Thursday, July 13, 2017

THEORY OF RELATEEVEETY: THE JUDGE AND EARL


'MURDER, SHE WROTE'
"THE MONTE CARLO MURDERS"

Dateline:
The weekend of May 31 1991


Among the people staying at the Hotel Claudine to celebrate the 68th birthday of Prince Rainier II was unscrupulous financier and shipping magnate Earl Harper.  (Although never revealed during moment in prime time, his full name was J.W. Earl Harper, but he never used those first two names.)

Harper held a sizable IOU over the Hotel Claudine and threatened to take it away if hotelier Annie Floret, an old friend of author Jessica Fletcher, didn't pay off by Monday.


Annie was far from the only suspect when Earl Harper eventually ended up dead, stabbed through the chest by a pair of scissors he had taken from Annie's son Richie.  There were also some suspicious employees on the staff, as well as Harper's wife, his mistress, a jewel thief, and a rival businessman.  But working with Inspector Jean Morel, Mrs. Fletcher was able to solve the puzzle.


We really don't know more about Earl Harper other than that he was married to Cynthia Harper who was carrying on her own affair with her husband's bodyguard.  Oh yeah.  Forgot about him.  Add him to the list.....

But here's a theory of relateeveety, totally conjectural.

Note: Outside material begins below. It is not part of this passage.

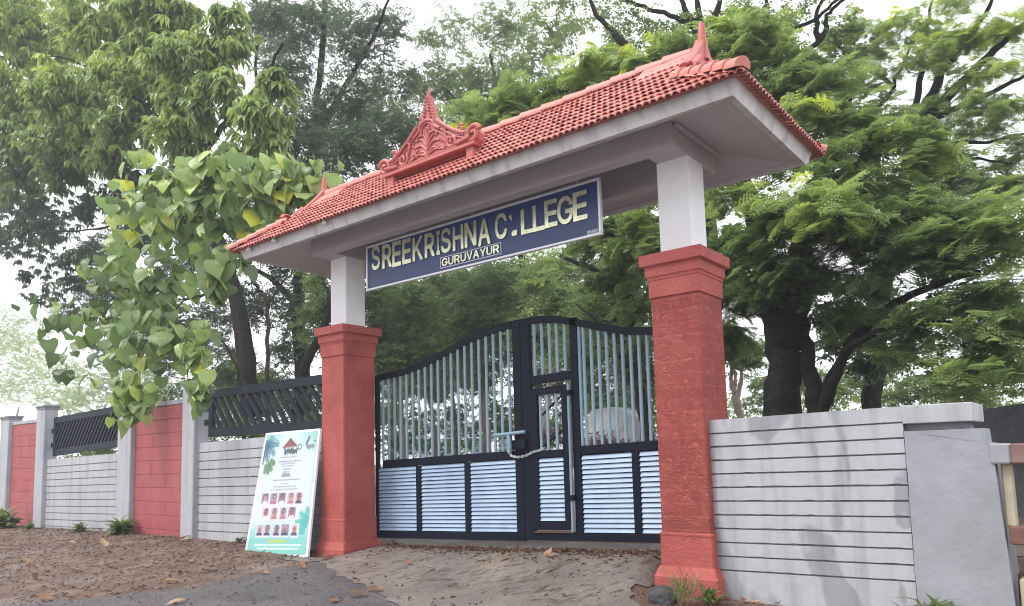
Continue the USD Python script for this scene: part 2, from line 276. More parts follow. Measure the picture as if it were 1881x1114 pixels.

Earl Harper didn't build his own fortune from the ground up on his own.  Like a certain orange president, he inherited a fortune first.

'McCLOUD'
"A LITTLE PLOT IN TRANQUIL VALLEY"

Earl Harper's father was a judge from North Carolina by the name of J.W. Earl Harper.  (Although never spelled out in the minister's eulogy, the "J.W." stood for James Wilson.  He had been named after a signer of the Declaration of Independence from North Carolina who became a Supreme Court Justice.  The Judge passed down his name to his son.)  

Born and raised in Pitchfield Flats, North Carolina, (not far from Mayberry), at one time Judge Harper was destined for great things.  But a slew of allegations against him, of financial and political malfeasance, as well as claims of moral turpitude, put a great strain on his heart.  It eventually led to the Judge dying unexpectedly in the early Autumn of 1971*.  (There may have been rumors that he had taken his own life.)


Even though Justice J.W. Earl Harper, once rumored for the Supreme Court, lived below the Mason-Dixon line, his son arranged for the body to be shipped North so that he might find eternal rest in the premiere Tranquil Valley location just north of New York City.  Also of note buried there are Lola Ricardo, known to her fans as "The Peruvian Bombshell", and Morty Brustein, a campus radical who advocated peaceful protests - which didn't help him when he faced off against the police during his last demonstration.

[I get the feeling that Earl Harper didn't give a damn about his father's wishes but instead preferred to have the grave located closer to his business offices in New York City.  Whether he had his mother's grave moved to Tranquil Valley as well is unknown, but I don't see why not.]

J.W. Earl Harper and his son Earl died twenty years apart and are now buried together at Tranquil Valley (which experienced a shift to new management soon after the burial of the Judge......

O'BSERVATIONS:
Just a fluke, a case of serendipiteevee, that I should see these two episodes, which had characters named Earl Harper, within a 24-hour period.  

David Birney played Earl Harper the younger.  Judge J.W. Earl Harper was already dead by the time McCloud got involved in a smuggling case.

OTHER SHOWS CITED:

  • 'The Andy Griffith Show'
  • 'Mayberry RFD'
  • 'The Twilight Zone'
  • "Revolution: A History Of Us'
BCnU!

* Because several construction workers were seen shirtless as they toiled, I believe it had to be Indian Summer.